While the first weekend of the intensive, taught by Jennifer S. Davis, was indeed pretty intense, the second weekend seemed deceivingly laid-back, probably due to Nic’s easy-going personality. Yet we discovered an amazing range of topics and hit on still more terminology and strategies I, for one, really needed to hear.

  • Top of the list: Be relentless when editing your own work. Push back on any weak spots in order to make sure every brick of your story’s construction is solid. Such weak spots might include fuzzy prose, over-the-top phrasing, or any implied “you know what I mean” references. Be aware of your reader’s tool kit, what knowledge your reader has at her disposal and what she might need to learn from you in order to make sense of what’s going on in your story. Be clear about what’s at stake and what your story’s potential conflicts are all about. Be willing to explain some details regarding motivations, relationships, and situations.
  • Put pressure on the relationships of the words you use. Be aware that where prose starts to break down, bigger stuff might be at work. Focus on weak sections of your story to see how they can be further developed.
  • Identify the surface level of your story—the level at which the action takes place—as well as the emotional level. Both levels must intersect and assist each other. Use the action-level stakes as  conduits to deliver the emotional stakes.
  • Keep in mind your reader’s inner duckling (this makes me smile!). In the same way a duckling who’s lost its parent imprints itself onto any other available bird or animal, your reader becomes attached to your main character and wants to stay close to him throughout your story. Invest in his emotion and consciousness.
  • Develop other characters in your story. Identify all characters that matter in your story, then pinpoint scenes in which they don’t appear. Engage them in difficult ways.
  • Develop conflicts between characters your reader cares about to the point of intense  complication. If your most important character has the least to lose, up the ante for him.
  • Avoid safety valves that let you, the author, off the hook. Don’t let a character fall asleep.
    Don’t let the lights go out.
  • Use flashbacks efficiently in order to flesh out and open up relationships, not as safety zones in  which you can hide what truly matters. Let important stuff rise to the surface. Write the hard scenes.
  • Move between the immediate action of your story and flashbacks in a structured way. Be a fiction
    scientist.
  • Build in details such as family complications to open up the vertical dimension of a character’s
    personal story.
  • Don’t remind your reader she’s reading via distractions or fuzzy details that pop her out of the
    story’s world.
  • Simplify all descriptions of character movement.
  • Make every element of your story move your story forward.
  • Use objects. Use strange and specific details.
  • Blend the lines between poetry and prose.
  • Give your reader the chance to decode your story. It’s ok to provide a “decoder ring” line that at  least hints at why you’re telling your story. Also make clear why it’s important this story be told NOW.
  • Distill all dialogue to get to your best lines. Use said and asked. Nic provided a copy of Denis Johnson’s popular story “Emergency,” which has its fair share of tight, surprising passages of dialogue with no unnecessary embellishments.
  • Nic also talked about submitting work to literary journals. He said good writing always rises to the top and editors love to discover new writers, and he recommended “lowering the stakes for yourself” as an author and simply focusing on making a manuscript as good as possible before sending it off.
  • We didn’t have time to do this exercise, but even thinking about its elements are helpful: Make  separate lists of interesting characters, settings, and objects. Pick two of the characters, put them in one of the settings, and give one character one of the objects. Make that character passionate about that object, but force him to give it to the other character. Break the object. Add dialogue. Sounds like a potential recipe for disaster…or a really good short story.

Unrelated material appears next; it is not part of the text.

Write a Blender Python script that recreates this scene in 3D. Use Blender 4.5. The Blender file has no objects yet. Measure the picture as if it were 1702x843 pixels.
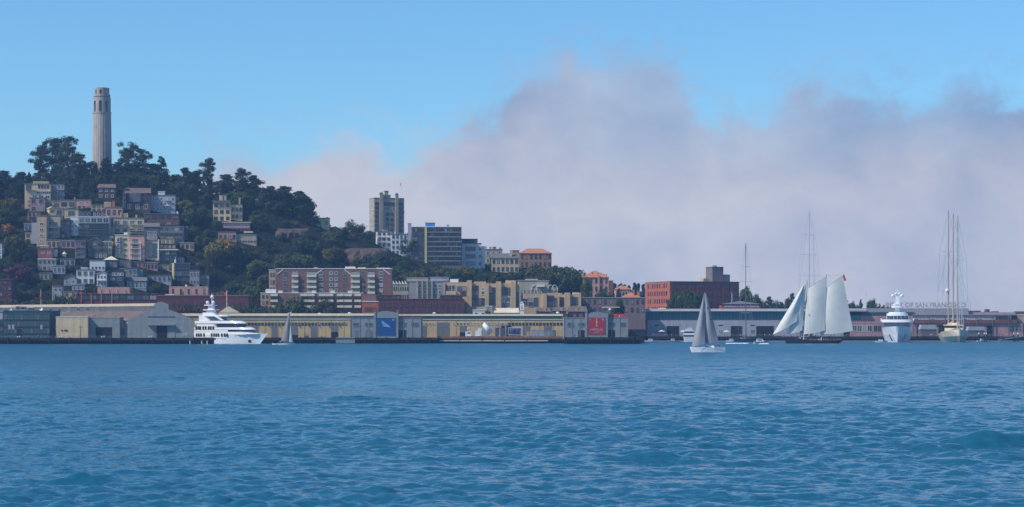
import bpy, math, random
import numpy as np
from mathutils import Vector, noise
R = math.radians
S = bpy.context.scene
COL = S.collection
random.seed(7)
# ---------------------------------------------------------------- camera
F, CXP, HOR, CAMZ = 3600.0, 851.0, 548.0, 6.6
cd = bpy.data.cameras.new('camera'); cam = bpy.data.objects.new('camera', cd); COL.objects.link(cam)
cam.location = (0, 0, CAMZ); cam.rotation_euler = (R(90), 0, 0)
cd.sensor_width = 36; cd.lens = 36*F/1702; cd.shift_y = (HOR-421.5)/1702
cd.clip_start = 1; cd.clip_end = 20000
S.camera = cam
S.view_settings.view_transform = 'Standard'; S.view_settings.look = 'None'
S.view_settings.gamma = 1; S.view_settings.use_curve_mapping = False
S.view_settings.exposure = 0.05
S.cycles.volume_bounces = 1; S.cycles.max_bounces = 6
S.cycles.volume_step_rate = 4
# ---------------------------------------------------------------- sun + sky
SUN_EL = R(44); sv = Vector((-math.cos(R(26))*math.cos(SUN_EL), -math.sin(R(26))*math.cos(SUN_EL), math.sin(SUN_EL)))
ld = bpy.data.lights.new('sun', 'SUN'); ld.energy = 4.0; ld.angle = R(0.5); ld.color = (1, .93, .82)
sun = bpy.data.objects.new('sun', ld); COL.objects.link(sun)
sun.rotation_euler = sv.to_track_quat('Z', 'Y').to_euler()
W = bpy.data.worlds.new('World'); S.world = W; W.use_nodes = True
nt = W.node_tree; N = nt.nodes; L = nt.links; N.clear()
def nd(t, **k):
    n = N.new(t)
    for a, b in k.items(): setattr(n, a, b)
    return n
def wmath(op, a, b=None, c=None, clamp=False):
    n = nd('ShaderNodeMath', operation=op, use_clamp=clamp)
    for i, v in enumerate((a, b, c)):
        if v is None: continue
        if isinstance(v, (int, float)): n.inputs[i].default_value = v
        else: L.new(v, n.inputs[i])
    return n.outputs[0]
sky = nd('ShaderNodeTexSky', sky_type='NISHITA', sun_disc=False, sun_elevation=SUN_EL,
         sun_rotation=math.atan2(sv.x, sv.y), air_density=1.0, dust_density=0.0, ozone_density=2.5, altitude=0)
tc = nd('ShaderNodeTexCoord'); sp = nd('ShaderNodeSeparateXYZ'); L.new(tc.outputs['Generated'], sp.inputs[0])
az = wmath('ARCTAN2', sp.outputs[0], sp.outputs[1])
el = wmath('ARCSINE', sp.outputs[2])
def azof(px): return math.atan((px-CXP)/F)
def elof(py): return math.atan((HOR-py)/F)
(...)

During the weekend, Nic referred to and recommended Pep Talks, Warnings, and Screeds by George Singleton. He also recommended reading Carver, Hemingway, Lorrie Moore, Tobias Wolff, George Saunders, Rick Bass, and James Alan McPherson as well as literary reviews such as the Paris Review, Tin House, and Granta. The summer issue of The New Yorker was mentioned; it includes stories by Saunders, Jeffrey Eugenides, and Lauren Groff as well as nonfiction by Jhumpa Lahiri, Junot Diaz, Jennifer Egan, and Edward P. Jones, among others.

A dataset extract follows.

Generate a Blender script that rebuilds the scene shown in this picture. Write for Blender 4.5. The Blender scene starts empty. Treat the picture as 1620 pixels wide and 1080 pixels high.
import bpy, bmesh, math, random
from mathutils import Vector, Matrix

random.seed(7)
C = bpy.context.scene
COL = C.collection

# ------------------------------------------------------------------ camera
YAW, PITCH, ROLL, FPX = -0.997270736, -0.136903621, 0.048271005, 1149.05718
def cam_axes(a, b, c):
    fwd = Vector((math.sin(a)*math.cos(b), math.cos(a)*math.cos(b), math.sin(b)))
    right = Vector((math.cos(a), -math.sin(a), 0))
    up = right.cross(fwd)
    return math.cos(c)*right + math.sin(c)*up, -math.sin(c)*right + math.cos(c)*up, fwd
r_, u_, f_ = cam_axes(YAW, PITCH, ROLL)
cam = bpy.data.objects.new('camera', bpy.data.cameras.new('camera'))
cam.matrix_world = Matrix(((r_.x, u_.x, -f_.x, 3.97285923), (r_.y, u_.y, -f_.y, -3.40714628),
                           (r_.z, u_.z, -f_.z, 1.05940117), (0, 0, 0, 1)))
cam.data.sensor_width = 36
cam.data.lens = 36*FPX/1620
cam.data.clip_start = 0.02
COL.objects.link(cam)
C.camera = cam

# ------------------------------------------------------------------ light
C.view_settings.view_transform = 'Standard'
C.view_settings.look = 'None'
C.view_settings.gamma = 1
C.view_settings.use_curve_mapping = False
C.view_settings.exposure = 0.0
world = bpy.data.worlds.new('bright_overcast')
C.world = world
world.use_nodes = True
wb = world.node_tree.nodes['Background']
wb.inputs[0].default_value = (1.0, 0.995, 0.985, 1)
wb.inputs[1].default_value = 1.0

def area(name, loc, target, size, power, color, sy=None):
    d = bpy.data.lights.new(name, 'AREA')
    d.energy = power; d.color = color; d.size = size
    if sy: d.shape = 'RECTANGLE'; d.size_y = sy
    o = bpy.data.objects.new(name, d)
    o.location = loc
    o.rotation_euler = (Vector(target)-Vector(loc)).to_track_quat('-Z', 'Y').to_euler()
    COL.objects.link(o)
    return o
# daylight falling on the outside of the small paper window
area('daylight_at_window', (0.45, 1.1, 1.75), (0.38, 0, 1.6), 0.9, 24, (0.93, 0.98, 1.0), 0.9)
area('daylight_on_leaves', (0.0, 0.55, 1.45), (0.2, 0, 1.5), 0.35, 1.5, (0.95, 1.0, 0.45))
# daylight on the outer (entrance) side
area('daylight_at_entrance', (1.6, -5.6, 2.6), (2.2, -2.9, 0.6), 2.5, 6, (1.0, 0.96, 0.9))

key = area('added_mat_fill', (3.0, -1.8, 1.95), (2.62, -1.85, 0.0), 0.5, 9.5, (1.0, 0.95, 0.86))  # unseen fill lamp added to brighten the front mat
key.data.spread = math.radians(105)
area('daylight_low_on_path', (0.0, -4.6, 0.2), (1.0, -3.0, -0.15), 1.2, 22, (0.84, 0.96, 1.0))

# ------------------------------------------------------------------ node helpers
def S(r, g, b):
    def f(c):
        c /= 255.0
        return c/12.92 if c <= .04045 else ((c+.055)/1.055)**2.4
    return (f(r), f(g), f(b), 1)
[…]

While Nic’s a tough editor, he also encourages treating your reader well by not speaking down to her, explaining only what’s necessary, and providing the basic facts about your protagonist and your story’s location and time period early on, in essence holding your reader’s hand as she enters the fictional world you’ve created.

Then let go. No hand-holding allowed in dialogue, for example. Show your characters in action through specific details, but consider the cost-benefit analysis of each narrative decision you make along the way.

Ultimately, the character in which your reader is most invested is going to endure something that changes him, perhaps even causes him to suffer. But if you’ve done your work, your reader will be right there with him to see him through…all the way to the end.

--Karen Carter  

Thanks for this, Karen, and thanks to all who have been the real lights of the sixth-annual Lit Fest.